If you are looking for somewhere a bit more lively, then there are plenty of bars in Reykjavik that also offer great music and somewhere to dance. Here are some of our favourite nightclubs in Reykjavik.

  • Húrra: Húrra is a popular venue for those looking to party with a wide array of live music and DJs. Dance and electronic music are the main genres at Húrra.
  • Bravó: Another quirky bar that is worth paying a visit to is Bravó. There is often a great atmosphere and it is a mix of people enjoying a drink and chat and those dancing and enjoying the music. It’s a great place to go if you are looking for a little more than just one drink, but don’t want to be partying all through the night!
  • Bar Ananas: If you’re looking for summer vibes in the otherwise cold weather of Iceland, then why not head to Bar Ananas! You can enjoy a range of cocktails in this tropical-themed bar that even has sand on the floor to complete the island vibe. They have a different array of music each night depending on the DJ so check in advance before travelling.
  • Pablo Discobar: Above the S-American restaurant, you will find a great place to dance the night away in Pablo Discobar. There is a range of cocktails on the menu for you to enjoy and the bar attracts a fun crowd. You’ll find everything that you need to have a great time and stay open until the early hours.
  • Bar 11: If you are looking for a different type of music from the other bars playing dance and disco, then Bar 11 might be the perfect place for you. They play a wide variety of rock and metal and sometimes have live bands performing. An added bonus is that the bar often stays open later than many of the other venues, until around 5:30.

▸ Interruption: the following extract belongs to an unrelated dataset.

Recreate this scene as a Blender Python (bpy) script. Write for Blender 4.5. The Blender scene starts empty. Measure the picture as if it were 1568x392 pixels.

Many of the Reykjavik bars and clubs stay open until late and the lines are often blurred between bars and nightclubs. 

  • B5: But if you are looking for a more traditional clubbing vibe, then B5 might be the place for you. It is one of the only places in Reykjavik with a dress code and VIP areas, and you might need to queue to get in, but once there expect chart music and club vibes.
  • Kaffibarinn: Kaffibarinn is probably the most popular bar/club in Reykjavik and is co-owned by the Blur and Gorillaz frontman Damon Albarn. The venue is always packed with people and is extremely popular with locals and tourists alike. The music is mainly alternative and electronic and it often attracts a “hipster” crowd.
  • Paloma: Paloma is also one of the most popular clubs in Reykjavik and offers a nightclub experience. It is an essential venue for local DJs and plays a wide array of different music so check before attending. With a large capacity, it is the perfect place to party the night away.  The club sits on top of the local bar, The Dubliner, so you can go from pub to club with your whole night sorted.
  • Club Kiki: Reykjavik even offers a popular gay club too. Club Kiki is the biggest of the gay bars in the city and stays open until late on the weekends. There is a great atmosphere in the club and the music theme is chart pop, disco and Eurovision.

Reykjavik Bar Dresscode

Dress codes are pretty relaxed inside bars, so this is not something to worry about before setting foot inside. Remember that trainers, hiking clothes, and tracksuits are not generally permitted insight nightclubs, so avoid these when getting ready for your night. Even in summer, it’s probably a good idea to have a warm winter coat for the journey home. Late nights can get chilly in the streets of the capital.

Other Nightlife Rules

With all of this in mind, it is important to remember that in Iceland it is forbidden to drink alcohol in the street, so be sure to respect this rule during your trip. You will also find that nightclubs do not serve alcohol to anyone under the age of 20 and some bars may refuse to serve anyone under the age of 22. 

When arranging your itinerary for your trip to Iceland and planning all the tourist hotspots that you want to visit, be sure to include some time to experience Reykjavik's nightlife.